• Exercise aim
Where the data below has the string "Take", return the whole line.
Begin Dataset excerpts
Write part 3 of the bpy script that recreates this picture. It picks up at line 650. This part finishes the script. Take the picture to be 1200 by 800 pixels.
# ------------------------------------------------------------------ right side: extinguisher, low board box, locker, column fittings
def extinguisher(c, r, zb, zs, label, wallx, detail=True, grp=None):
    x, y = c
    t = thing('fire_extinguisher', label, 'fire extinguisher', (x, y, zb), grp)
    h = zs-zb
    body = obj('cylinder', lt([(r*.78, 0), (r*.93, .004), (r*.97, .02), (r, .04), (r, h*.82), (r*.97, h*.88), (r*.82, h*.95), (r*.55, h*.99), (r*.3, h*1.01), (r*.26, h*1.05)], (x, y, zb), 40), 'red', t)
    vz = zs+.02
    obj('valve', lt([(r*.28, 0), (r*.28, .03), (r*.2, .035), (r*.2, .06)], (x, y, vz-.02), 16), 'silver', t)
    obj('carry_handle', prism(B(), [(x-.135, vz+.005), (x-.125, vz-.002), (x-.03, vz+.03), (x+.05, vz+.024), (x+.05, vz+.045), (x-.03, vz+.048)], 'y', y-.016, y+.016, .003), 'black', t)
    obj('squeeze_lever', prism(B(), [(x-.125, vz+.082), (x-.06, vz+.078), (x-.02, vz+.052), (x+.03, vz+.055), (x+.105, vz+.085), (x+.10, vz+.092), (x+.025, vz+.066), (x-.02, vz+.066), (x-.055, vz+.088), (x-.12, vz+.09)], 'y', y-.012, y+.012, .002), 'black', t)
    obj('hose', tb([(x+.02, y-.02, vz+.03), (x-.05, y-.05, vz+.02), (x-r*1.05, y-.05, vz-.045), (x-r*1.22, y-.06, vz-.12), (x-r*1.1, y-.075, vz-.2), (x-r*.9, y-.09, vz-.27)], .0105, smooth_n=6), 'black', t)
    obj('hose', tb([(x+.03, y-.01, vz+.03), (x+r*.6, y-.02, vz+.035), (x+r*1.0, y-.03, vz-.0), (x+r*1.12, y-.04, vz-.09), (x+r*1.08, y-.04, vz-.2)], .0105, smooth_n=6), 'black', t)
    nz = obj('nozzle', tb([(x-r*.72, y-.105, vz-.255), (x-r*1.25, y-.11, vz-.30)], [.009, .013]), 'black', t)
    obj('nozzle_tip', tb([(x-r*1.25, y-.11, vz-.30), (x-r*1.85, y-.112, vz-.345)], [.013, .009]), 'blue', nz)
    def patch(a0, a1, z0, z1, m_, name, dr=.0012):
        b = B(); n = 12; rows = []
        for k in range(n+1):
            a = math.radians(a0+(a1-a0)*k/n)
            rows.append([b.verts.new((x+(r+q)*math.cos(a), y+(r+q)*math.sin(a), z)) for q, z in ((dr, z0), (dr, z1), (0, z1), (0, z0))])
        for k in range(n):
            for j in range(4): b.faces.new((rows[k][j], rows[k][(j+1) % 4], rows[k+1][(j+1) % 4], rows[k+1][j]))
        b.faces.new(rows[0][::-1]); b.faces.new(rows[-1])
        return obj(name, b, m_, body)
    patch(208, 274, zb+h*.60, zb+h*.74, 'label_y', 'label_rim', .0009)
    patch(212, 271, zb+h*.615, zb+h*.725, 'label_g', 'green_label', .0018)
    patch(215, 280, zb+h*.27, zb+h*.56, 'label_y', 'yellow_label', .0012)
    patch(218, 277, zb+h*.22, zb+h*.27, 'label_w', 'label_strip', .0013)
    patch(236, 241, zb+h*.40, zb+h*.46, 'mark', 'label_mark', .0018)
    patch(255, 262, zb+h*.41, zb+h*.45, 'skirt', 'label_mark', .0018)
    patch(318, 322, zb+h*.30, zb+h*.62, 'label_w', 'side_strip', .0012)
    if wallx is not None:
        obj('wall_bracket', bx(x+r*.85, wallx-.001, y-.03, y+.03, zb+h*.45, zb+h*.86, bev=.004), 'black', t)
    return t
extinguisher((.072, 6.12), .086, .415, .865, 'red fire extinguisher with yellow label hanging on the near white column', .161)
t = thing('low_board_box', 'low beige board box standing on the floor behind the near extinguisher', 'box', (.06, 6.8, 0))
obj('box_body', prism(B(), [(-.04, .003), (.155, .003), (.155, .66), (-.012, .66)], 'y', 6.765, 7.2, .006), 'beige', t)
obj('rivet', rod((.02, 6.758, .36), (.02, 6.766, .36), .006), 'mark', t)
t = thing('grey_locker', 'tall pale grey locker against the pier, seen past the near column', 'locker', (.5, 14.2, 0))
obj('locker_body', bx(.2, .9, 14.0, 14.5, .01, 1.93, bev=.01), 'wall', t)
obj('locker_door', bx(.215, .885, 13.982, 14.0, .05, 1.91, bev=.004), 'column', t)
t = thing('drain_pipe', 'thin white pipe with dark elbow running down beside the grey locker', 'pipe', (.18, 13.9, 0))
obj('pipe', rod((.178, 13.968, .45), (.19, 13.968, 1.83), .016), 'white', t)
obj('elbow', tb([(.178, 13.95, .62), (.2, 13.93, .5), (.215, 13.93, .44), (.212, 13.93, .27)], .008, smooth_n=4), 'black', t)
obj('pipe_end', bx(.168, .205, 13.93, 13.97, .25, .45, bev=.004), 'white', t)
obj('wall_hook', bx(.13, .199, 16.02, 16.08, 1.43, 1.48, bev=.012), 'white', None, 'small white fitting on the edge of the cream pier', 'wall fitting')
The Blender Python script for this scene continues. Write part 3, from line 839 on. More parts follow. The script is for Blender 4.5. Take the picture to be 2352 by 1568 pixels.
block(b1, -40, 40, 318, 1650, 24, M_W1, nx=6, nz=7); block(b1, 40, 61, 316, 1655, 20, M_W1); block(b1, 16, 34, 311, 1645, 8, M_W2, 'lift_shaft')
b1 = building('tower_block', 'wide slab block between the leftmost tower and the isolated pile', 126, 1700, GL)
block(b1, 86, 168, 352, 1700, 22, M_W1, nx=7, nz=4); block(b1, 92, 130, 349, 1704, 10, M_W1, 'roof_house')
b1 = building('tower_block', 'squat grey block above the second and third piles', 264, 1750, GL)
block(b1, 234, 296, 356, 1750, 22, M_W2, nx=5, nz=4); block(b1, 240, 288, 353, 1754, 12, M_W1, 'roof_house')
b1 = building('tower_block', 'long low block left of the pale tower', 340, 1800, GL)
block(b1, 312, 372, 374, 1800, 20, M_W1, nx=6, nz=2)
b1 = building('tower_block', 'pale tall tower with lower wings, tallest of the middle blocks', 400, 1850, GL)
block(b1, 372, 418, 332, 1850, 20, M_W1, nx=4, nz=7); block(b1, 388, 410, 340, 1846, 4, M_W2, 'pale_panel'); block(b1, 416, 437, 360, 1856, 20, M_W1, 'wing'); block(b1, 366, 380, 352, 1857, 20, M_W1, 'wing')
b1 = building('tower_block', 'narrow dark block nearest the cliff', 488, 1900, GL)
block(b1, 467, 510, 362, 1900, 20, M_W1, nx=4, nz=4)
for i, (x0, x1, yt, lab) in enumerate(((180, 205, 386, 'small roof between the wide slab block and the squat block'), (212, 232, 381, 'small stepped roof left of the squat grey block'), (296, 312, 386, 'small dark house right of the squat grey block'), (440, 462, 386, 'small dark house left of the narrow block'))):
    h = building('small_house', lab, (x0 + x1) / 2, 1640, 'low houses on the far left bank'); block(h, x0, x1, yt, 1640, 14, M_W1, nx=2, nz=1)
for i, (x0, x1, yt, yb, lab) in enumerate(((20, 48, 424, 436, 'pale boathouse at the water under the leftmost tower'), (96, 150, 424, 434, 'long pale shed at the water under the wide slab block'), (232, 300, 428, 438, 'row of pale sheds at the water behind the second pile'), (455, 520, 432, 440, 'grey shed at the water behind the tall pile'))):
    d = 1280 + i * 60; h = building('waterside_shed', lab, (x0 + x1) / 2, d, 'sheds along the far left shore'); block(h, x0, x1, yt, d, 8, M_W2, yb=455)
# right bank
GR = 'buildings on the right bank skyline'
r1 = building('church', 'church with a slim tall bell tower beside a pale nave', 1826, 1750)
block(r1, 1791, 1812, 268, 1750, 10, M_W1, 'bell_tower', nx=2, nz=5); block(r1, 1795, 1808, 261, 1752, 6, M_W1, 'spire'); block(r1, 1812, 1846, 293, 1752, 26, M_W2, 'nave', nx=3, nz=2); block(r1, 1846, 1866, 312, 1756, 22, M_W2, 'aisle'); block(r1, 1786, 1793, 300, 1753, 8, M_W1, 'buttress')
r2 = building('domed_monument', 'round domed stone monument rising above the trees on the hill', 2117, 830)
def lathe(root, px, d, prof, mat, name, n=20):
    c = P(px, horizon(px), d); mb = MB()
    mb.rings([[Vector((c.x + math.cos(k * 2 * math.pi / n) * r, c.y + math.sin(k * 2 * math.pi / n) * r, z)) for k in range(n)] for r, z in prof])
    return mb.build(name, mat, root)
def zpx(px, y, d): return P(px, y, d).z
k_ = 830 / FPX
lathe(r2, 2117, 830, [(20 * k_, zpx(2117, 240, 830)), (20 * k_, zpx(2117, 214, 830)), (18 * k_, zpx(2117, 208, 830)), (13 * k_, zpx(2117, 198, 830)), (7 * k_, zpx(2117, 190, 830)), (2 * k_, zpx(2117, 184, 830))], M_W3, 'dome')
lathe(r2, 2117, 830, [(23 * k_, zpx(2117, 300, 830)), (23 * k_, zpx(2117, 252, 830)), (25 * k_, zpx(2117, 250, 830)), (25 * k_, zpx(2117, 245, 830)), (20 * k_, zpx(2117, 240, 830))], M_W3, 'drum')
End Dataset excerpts
• Response to this exercise
Write part 3 of the bpy script that recreates this picture. It picks up at line 650. This part finishes the script. Take the picture to be 1200 by 800 pixels.
The Blender Python script for this scene continues. Write part 3, from line 839 on. More parts follow. The script is for Blender 4.5. Take the picture to be 2352 by 1568 pixels.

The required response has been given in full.